In re Jess, 215 B.R. 618 (9
th Cir.BAP 1997). However, Ferrer argues that
the rule is different where the debtor would have been entitled to nothing if she had quit on the day she
filed bankruptcy. In such cases, she argues, all of the income is deemed to be postpetition and
excluded from the estate pursuant to § 541(a)(6) of the Bankruptcy Code.
There are several reported bankruptcy cases on the issue presented here. They all hold that the
right to stock option and similar benefits are allocated between the debtor and the estate,
notwithstanding the fact that the debtor had no enforceable right to the benefit when he filed his
bankruptcy petition. See, e.g.,
In re Allen, 226 B.R. 857, 865 (Bkrtcy.N.D.Ill.1998);
In re Tobiason,
185 B.R. 59, 63 (Bkrtcy.D.Neb.1995); In
re Taronji, 174 B.R. 964, 971 (Bkrtcy.N.D.Ill.1994);
In re
Larsen, 147 B.R. 39, 40 (Bkrtcy.D.N.D. 1992); In his lengthy and well-reasoned opinion in
In re
Allen, Judge Schmetterer explained:
Although Debtor here did not become entitled to exercise all of the
stock options until after filing his petition, he did possess at that time
a contingent right to exercise the options in the future.
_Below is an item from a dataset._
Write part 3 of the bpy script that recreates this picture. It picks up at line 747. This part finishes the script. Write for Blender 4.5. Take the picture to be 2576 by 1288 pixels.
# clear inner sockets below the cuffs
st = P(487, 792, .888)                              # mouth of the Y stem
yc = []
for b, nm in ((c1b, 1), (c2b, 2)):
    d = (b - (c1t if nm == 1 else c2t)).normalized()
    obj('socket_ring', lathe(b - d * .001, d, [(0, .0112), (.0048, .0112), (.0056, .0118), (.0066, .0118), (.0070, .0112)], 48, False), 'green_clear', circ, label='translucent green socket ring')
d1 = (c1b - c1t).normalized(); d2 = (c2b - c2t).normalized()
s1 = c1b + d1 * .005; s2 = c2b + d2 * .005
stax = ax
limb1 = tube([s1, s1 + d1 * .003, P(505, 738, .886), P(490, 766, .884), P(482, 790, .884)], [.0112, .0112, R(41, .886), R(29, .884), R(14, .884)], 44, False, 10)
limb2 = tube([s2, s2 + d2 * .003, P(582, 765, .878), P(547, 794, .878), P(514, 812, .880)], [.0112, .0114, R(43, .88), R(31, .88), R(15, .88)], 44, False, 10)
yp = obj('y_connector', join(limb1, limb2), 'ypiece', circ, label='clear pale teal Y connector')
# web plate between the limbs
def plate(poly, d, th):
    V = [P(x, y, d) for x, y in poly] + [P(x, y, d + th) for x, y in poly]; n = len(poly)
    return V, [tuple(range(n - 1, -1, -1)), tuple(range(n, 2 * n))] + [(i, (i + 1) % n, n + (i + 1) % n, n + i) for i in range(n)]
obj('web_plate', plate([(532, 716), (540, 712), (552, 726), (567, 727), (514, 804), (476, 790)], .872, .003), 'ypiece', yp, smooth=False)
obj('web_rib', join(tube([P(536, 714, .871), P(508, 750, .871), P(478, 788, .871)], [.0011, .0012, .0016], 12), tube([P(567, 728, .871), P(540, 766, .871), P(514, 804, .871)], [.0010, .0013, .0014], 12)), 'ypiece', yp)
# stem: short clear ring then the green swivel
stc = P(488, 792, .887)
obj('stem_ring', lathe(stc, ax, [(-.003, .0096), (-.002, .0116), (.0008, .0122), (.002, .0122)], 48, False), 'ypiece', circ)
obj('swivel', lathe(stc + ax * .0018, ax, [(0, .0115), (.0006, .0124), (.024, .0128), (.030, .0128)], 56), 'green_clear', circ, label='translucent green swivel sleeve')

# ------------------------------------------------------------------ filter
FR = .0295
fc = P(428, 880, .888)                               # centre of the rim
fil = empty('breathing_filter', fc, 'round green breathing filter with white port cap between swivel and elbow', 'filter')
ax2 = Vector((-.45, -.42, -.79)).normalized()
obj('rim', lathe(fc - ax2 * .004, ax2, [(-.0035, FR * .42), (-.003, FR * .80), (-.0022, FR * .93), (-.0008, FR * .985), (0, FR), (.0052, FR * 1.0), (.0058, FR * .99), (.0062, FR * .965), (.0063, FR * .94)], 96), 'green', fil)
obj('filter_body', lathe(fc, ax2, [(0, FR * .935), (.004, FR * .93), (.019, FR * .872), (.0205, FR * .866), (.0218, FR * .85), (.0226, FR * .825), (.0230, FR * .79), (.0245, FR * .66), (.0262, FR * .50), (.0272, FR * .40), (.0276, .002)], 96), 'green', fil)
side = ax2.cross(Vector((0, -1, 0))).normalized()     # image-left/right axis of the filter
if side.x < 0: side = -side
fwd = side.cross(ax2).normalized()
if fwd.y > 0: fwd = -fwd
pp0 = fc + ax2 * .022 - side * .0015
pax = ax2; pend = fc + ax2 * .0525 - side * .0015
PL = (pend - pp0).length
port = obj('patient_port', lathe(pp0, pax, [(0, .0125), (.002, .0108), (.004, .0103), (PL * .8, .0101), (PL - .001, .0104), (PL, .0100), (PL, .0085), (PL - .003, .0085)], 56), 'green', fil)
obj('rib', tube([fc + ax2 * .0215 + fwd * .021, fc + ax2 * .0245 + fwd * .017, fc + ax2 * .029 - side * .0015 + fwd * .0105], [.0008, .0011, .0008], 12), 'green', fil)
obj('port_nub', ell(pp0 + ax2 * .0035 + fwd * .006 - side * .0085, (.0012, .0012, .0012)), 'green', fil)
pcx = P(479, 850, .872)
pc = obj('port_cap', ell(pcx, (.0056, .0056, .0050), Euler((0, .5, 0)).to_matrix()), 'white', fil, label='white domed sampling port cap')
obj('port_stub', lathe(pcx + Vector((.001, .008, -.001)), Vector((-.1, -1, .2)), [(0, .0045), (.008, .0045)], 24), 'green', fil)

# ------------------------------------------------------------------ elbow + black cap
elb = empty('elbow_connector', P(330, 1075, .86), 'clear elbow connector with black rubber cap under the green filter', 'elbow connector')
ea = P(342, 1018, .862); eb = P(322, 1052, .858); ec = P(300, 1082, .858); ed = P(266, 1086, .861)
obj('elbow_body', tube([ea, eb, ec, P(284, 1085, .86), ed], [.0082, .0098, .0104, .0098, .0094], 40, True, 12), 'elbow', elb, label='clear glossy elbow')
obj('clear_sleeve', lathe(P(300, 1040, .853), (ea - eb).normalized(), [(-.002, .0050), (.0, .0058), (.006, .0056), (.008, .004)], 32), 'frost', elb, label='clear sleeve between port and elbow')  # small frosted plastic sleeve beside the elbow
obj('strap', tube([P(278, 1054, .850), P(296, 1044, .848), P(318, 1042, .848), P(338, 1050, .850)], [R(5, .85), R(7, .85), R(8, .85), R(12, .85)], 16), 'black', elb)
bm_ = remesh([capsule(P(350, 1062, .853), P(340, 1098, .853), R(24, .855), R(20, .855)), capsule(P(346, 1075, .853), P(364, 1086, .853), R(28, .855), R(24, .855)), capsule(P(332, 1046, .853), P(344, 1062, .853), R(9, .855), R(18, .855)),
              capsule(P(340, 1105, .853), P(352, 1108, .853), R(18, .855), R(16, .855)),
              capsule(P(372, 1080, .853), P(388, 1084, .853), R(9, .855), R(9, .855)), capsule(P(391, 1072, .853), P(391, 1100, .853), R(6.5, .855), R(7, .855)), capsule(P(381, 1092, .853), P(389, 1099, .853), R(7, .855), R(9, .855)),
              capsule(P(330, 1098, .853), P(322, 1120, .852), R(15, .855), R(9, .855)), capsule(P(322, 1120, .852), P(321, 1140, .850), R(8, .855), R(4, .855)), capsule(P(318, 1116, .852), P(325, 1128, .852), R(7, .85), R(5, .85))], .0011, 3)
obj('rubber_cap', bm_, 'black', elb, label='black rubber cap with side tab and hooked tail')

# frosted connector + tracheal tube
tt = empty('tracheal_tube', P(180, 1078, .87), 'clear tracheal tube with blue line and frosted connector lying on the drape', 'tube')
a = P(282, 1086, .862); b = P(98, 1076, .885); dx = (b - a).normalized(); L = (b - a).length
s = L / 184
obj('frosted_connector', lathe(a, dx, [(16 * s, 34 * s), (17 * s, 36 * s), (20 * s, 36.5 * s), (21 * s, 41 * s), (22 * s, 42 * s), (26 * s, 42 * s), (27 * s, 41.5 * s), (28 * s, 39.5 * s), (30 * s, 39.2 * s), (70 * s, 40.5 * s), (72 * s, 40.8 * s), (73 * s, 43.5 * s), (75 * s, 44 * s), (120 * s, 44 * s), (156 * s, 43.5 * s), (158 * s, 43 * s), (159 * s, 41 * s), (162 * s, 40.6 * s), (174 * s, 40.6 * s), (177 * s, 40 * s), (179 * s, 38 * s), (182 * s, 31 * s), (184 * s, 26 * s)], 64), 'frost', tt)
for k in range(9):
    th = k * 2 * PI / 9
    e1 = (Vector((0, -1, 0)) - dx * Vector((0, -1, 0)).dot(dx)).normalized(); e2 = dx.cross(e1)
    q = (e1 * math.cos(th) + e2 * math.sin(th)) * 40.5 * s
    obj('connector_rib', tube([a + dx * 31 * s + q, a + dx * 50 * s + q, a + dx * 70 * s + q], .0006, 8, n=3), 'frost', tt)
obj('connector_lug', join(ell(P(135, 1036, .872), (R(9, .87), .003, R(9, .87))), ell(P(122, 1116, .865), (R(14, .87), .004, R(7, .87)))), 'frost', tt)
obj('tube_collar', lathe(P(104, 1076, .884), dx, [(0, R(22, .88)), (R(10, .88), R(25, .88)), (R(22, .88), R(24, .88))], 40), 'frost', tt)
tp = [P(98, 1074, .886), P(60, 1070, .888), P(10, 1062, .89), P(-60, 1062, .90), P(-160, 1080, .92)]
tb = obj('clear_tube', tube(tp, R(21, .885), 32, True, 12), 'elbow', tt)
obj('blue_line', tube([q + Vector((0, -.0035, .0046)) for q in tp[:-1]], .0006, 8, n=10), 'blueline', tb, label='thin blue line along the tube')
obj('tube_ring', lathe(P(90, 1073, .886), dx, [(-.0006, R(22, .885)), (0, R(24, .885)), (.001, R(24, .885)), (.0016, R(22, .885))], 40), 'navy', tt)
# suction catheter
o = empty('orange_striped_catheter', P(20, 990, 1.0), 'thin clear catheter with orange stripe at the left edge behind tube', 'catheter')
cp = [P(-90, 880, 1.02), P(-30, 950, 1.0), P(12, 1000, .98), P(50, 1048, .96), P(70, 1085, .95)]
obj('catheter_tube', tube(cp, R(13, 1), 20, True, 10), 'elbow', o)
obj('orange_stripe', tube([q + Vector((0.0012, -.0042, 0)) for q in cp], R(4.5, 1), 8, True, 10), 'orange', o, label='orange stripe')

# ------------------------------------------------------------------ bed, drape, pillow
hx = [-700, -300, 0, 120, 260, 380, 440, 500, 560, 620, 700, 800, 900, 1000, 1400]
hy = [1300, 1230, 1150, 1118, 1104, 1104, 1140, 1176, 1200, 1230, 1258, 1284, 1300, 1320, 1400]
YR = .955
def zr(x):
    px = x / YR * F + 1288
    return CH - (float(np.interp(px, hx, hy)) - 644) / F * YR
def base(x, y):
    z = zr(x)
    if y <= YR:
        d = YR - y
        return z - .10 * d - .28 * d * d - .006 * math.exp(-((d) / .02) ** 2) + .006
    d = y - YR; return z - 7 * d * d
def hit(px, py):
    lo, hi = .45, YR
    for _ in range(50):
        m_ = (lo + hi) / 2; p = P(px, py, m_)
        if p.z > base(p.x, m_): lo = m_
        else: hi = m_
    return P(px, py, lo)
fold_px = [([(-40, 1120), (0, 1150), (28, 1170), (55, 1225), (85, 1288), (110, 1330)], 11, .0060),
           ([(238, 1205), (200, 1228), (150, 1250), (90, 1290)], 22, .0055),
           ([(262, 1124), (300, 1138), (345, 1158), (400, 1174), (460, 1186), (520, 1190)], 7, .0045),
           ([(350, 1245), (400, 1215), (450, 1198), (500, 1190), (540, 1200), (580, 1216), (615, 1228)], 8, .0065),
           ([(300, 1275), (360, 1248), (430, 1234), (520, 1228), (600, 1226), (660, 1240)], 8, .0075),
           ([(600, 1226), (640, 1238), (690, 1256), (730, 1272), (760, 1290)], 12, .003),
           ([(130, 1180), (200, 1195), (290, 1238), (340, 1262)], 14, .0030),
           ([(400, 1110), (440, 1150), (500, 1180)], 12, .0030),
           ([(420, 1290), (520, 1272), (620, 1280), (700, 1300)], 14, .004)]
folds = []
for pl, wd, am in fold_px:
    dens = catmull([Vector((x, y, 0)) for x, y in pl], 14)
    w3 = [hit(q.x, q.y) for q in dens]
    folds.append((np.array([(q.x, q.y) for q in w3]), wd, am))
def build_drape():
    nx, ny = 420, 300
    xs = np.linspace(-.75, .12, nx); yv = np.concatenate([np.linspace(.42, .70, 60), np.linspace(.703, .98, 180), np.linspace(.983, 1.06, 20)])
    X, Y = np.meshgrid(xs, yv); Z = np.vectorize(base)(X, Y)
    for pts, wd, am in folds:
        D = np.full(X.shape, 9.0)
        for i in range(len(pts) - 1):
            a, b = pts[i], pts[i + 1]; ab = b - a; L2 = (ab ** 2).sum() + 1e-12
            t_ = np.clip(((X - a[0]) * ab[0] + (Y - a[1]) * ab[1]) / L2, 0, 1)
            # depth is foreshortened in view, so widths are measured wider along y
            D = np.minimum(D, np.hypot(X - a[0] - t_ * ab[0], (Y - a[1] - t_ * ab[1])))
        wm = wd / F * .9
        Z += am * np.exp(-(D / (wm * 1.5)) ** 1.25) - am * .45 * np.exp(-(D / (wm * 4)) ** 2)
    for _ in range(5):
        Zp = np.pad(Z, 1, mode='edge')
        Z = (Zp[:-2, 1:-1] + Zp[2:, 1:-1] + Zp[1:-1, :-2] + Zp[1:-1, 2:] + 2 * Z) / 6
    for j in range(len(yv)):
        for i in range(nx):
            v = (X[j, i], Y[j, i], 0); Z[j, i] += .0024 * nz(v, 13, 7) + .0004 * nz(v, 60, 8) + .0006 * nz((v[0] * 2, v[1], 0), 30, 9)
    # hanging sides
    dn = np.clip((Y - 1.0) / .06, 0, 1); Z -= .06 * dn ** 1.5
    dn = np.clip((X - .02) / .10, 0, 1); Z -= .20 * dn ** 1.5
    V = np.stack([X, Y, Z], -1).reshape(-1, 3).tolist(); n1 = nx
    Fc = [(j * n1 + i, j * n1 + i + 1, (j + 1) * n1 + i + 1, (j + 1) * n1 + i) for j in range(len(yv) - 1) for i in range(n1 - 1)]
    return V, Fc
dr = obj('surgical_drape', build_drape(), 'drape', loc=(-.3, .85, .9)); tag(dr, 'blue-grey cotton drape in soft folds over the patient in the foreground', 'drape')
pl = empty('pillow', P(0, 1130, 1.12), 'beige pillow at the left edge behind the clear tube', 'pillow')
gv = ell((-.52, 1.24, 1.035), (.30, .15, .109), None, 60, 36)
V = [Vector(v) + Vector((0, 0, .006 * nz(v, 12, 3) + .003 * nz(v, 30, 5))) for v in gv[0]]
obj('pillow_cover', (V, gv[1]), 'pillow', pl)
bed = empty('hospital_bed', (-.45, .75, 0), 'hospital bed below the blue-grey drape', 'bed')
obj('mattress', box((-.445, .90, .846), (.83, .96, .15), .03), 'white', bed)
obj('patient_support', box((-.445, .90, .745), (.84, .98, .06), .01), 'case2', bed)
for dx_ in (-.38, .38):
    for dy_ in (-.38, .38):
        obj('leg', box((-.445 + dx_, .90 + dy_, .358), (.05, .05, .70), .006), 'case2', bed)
This interest
was sufficiently rooted in the pre-bankruptcy past to be property of
the estate. . . . A contingency is no bar to property interest becoming
property of the bankruptcy estate, even if the contingency requires
additional post-petition services, and even if the right to enjoyment of
the property may be defeated.
While there is no appellate authority dealing specifically with stock options, the court finds the
above cases, and particularly the sound reasoning of
Allen, to be persuasive. Accordingly, the court
will follow those cases and grant the trustee's motion for summary judgment.
The only remaining issue is the mechanical calculation as to what percentage of the benefits are
to be allocated to the debtor and what percentage belongs to the estate. However, the court finds the
evidence submitted on this issue to be inadmissible hearsay. The court will accordingly proceed either
by trial or by further motion to resolve this issue alone. Pursuant to FRCP 56(d), it shall be deemed
without substantial controversy in this adversary proceeding that the portion of the stock options
attributable to prepetition employment are property of the estate notwithstanding that they were not
vested until after bankruptcy.
Counsel for the trustee shall submit an appropriate form or order.